10. Soru: Ne evimdeyim ne iş yerimde! Ne yapmalıyım?

Unutmayalım ki deprem bizi iyi tanımadığımız bölgelerde, evimizin veya işyerimizin uzağında da bulabilir. Bu konuda da bilinçli olup, hayatta kalma ve hatta bulunduğumuz bölgede deprem sonrası durumlarda faydalı olabilmek için kendimizi bilgilendirebiliriz. Bu konudaki ihtimalleri bir gazete yazısına sığdırmak mümkün değil. Yanınızdaki çantanıza koyduklarınız ve gittiğiniz yerlerin afet durumuna dikkat ederek riski azaltabilirsiniz.
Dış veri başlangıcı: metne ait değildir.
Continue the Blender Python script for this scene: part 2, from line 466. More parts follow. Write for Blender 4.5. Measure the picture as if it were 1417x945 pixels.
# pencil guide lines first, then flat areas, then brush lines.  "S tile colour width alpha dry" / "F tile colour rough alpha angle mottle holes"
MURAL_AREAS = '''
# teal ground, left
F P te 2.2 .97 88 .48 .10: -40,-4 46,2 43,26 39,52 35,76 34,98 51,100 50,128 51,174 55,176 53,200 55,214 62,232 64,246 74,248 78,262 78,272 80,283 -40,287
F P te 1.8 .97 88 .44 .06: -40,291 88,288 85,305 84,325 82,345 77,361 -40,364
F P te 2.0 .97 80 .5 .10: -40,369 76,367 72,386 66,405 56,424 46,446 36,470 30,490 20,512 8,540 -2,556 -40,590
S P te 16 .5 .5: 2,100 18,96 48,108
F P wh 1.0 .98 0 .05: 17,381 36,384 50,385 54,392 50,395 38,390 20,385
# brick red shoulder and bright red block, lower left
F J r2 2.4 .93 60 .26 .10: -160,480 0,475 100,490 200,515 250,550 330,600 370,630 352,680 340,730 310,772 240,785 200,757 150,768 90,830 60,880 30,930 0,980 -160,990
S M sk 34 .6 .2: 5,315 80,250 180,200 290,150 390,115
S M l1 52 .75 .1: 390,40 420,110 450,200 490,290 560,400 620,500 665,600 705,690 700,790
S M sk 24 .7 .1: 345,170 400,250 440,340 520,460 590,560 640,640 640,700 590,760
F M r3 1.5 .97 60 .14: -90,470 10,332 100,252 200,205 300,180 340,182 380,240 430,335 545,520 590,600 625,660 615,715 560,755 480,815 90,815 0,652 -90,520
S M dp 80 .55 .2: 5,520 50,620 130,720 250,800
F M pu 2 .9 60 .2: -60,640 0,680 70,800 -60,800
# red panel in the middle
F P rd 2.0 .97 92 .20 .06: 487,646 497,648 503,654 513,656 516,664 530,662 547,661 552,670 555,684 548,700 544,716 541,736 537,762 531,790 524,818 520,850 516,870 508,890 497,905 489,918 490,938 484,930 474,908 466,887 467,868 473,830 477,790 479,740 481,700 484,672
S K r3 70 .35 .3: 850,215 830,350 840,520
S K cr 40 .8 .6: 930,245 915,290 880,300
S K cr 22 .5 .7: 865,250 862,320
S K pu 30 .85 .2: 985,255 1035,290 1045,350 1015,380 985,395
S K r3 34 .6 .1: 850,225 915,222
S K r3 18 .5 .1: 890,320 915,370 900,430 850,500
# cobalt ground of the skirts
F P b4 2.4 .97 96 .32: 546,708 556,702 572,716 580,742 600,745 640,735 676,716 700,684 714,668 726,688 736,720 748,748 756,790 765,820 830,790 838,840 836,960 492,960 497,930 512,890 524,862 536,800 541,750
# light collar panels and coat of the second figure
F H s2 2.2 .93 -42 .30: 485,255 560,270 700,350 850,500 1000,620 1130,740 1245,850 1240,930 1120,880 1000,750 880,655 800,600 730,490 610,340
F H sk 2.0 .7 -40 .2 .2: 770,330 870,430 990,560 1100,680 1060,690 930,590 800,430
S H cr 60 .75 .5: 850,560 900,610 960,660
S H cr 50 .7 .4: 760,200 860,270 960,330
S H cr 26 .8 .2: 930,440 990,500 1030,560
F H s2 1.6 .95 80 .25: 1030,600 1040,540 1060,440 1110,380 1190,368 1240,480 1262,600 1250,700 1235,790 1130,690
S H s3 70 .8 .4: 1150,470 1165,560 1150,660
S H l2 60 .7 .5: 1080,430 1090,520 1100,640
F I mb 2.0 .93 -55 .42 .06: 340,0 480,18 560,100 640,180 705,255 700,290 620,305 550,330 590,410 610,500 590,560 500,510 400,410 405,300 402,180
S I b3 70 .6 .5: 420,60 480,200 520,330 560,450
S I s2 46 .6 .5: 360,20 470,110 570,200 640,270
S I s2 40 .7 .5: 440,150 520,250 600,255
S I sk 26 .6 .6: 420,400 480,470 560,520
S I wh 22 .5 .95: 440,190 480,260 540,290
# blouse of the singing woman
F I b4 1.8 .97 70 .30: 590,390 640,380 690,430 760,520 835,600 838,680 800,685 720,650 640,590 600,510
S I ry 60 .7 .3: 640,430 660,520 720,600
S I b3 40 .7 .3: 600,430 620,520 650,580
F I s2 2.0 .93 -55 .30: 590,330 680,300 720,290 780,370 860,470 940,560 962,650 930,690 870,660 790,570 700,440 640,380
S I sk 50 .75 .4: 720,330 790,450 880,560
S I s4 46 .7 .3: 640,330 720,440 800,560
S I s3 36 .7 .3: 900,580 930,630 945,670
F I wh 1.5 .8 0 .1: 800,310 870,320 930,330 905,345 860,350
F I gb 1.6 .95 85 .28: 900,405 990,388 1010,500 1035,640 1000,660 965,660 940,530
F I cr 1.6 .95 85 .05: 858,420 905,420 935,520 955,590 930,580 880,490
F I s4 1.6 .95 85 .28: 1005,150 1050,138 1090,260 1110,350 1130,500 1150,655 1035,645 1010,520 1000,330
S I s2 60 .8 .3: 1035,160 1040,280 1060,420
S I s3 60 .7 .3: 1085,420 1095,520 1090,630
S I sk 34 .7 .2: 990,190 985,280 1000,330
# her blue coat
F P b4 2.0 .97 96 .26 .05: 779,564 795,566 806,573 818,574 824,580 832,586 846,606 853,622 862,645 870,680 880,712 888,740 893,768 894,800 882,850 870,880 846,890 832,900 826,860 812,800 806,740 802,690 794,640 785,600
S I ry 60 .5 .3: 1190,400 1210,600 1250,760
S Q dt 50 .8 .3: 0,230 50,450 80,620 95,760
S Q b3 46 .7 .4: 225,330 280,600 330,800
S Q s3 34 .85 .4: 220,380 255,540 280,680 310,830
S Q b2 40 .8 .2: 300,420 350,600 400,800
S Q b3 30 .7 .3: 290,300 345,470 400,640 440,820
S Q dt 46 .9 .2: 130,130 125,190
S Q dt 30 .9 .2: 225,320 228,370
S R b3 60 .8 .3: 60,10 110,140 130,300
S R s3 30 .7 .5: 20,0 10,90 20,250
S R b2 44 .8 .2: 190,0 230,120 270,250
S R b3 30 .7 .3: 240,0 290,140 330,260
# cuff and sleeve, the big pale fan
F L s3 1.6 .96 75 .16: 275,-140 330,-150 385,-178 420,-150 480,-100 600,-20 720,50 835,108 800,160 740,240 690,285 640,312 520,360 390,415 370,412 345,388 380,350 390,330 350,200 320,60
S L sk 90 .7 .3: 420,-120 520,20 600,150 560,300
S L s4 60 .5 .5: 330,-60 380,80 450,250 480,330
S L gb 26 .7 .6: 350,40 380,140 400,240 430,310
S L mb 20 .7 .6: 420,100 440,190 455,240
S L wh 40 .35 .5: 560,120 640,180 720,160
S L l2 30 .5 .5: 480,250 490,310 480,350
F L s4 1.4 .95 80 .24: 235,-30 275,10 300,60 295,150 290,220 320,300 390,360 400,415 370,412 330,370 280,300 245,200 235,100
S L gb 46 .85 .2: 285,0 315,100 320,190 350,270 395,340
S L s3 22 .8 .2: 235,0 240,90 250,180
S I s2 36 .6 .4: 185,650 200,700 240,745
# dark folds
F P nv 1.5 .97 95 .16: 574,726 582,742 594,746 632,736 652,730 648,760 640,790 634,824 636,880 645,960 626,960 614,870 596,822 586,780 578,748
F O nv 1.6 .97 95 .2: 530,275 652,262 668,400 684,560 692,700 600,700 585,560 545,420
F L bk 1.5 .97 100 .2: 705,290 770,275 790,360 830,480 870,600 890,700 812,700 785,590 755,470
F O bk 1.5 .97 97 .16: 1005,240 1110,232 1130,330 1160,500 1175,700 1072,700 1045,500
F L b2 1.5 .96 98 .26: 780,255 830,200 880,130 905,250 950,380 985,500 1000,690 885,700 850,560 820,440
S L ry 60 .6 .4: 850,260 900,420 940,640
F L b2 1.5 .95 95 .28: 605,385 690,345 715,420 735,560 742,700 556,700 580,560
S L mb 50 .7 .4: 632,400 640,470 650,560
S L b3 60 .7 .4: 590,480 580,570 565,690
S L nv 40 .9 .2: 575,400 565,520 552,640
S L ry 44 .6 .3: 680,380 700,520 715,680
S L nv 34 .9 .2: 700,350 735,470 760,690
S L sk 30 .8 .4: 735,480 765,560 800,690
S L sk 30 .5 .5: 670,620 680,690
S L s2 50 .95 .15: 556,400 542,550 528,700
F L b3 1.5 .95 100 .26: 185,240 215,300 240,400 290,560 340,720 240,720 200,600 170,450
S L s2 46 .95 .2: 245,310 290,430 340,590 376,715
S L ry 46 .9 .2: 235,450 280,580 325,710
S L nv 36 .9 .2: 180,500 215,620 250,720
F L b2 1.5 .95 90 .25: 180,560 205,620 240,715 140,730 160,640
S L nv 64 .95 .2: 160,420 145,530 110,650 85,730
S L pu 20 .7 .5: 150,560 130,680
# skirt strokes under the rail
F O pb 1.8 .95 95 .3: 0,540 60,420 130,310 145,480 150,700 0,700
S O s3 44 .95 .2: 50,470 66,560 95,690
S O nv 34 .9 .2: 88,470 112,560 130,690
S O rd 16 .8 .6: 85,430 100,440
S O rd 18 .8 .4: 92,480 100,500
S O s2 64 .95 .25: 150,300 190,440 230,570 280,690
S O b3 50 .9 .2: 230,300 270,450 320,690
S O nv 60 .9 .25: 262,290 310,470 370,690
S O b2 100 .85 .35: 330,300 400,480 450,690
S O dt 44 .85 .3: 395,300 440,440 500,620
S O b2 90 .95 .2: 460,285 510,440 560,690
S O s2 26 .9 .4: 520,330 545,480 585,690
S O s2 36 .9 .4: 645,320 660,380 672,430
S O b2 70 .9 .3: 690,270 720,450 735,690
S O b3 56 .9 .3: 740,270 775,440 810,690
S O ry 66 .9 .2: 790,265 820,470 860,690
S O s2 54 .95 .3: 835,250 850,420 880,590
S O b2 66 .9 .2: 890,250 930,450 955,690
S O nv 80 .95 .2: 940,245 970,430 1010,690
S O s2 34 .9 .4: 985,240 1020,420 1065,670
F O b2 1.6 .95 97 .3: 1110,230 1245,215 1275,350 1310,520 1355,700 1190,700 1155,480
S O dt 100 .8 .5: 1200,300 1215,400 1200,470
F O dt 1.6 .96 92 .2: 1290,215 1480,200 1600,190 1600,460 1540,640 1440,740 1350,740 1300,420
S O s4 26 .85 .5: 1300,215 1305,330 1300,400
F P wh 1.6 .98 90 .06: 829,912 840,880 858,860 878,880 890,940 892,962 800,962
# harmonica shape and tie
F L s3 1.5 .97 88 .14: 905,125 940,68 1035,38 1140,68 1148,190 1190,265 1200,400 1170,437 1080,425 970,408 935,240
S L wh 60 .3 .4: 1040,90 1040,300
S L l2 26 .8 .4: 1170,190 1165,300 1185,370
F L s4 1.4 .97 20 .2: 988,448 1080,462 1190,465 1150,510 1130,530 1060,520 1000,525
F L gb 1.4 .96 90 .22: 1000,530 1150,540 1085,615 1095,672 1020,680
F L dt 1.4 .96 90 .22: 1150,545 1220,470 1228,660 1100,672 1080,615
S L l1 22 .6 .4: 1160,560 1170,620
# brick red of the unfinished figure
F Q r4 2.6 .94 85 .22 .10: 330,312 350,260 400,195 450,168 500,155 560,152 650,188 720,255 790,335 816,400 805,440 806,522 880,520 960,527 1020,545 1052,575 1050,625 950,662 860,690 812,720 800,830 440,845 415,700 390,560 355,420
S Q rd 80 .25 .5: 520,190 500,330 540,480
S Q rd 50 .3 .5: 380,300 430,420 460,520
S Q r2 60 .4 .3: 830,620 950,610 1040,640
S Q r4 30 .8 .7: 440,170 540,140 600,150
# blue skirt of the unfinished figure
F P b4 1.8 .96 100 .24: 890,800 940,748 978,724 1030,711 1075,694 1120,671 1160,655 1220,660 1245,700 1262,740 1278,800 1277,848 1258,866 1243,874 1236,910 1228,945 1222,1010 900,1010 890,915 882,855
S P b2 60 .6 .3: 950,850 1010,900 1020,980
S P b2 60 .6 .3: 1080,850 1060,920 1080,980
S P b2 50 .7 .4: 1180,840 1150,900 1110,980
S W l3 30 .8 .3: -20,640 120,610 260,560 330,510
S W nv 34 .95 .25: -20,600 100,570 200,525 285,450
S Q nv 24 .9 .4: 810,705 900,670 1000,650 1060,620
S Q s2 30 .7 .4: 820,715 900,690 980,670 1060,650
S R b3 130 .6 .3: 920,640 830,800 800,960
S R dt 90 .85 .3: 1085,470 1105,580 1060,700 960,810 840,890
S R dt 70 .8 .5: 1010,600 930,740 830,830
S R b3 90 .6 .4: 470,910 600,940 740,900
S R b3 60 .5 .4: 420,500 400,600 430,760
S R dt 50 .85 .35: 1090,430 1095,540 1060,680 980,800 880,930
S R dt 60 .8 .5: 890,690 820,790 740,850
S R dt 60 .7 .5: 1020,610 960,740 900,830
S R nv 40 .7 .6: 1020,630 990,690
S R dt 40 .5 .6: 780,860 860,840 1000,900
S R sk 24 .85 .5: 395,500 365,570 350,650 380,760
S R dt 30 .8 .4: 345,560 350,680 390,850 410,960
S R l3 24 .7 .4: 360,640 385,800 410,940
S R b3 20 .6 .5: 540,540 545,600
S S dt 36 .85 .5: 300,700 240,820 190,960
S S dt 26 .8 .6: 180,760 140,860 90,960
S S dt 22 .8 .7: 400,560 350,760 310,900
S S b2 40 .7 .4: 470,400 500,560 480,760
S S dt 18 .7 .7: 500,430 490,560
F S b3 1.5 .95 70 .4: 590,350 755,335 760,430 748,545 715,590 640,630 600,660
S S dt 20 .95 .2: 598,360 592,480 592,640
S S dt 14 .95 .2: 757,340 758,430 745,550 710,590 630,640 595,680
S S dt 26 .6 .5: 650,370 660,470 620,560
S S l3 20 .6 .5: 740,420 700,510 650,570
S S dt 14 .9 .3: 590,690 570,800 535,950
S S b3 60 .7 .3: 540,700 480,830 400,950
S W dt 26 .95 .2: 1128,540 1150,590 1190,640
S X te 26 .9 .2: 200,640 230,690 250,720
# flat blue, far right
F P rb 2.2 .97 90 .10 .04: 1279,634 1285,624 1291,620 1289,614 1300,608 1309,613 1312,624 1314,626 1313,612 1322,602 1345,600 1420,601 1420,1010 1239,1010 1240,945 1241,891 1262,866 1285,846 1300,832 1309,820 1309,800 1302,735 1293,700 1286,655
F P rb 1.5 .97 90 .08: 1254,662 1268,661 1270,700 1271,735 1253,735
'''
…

Bugün telefonlarımızın her biri bir bilgisayardır aynı zamanda. Yerinizi bildirecek uygulamalardan tutun, afet anında sizi bilgilendirebilecek uygulamaları telefonunuza yükleyip hem iletişim kurmayı hem de bilgi edinmeyi kolaylaştırabilirsiniz. Bunu yazarken içinizden ‘Artık böyle de yaşanmaz!’ dediğinizi duyar gibi oluyorum. O yüzden, şunu eklemek isterim ki, benim yazdıklarım aklımdaki en kötü senaryoyu temel alarak yazdığım önlemlerdir. Ama Güneydoğu’daki görüntülerini gördükçe geceleri pek de rahat uyuyamıyorum…

Sonuç olarak depreme karşı alabileceğimiz önlemler uzun zamandır biliniyor. Depreme dayanıklı bina yapacak teknolojiye sahibiz, ülkemizde bu konuda yetkin insanlar var. Depremin nerelerde olacağını biliyoruz, kabaca ne kadar büyük olacağını tahmin edebiliyoruz. Hiç yoksa en kötü senaryoyu tahmin edebiliyoruz. Vatandaş olarak bize düşen bu konuları iyice öğrenip bu konuda hem kendimiz organize ve hazırlıklı olmak, hem de devlet ile yerel yönetimlere bu konuda çok iyi hazır olmak konusunda hesap sormak ve bu hazırlıkları yapabilecek insanlara oy vermektir! Maalesef uzun ve meşakkatli bir yoldayız.

*Maddelere 0’dan başladım, çünkü insanın içinde bulunduğu doğayı tanıması refleks gibi bir davranış olmalı, ilk soru değil.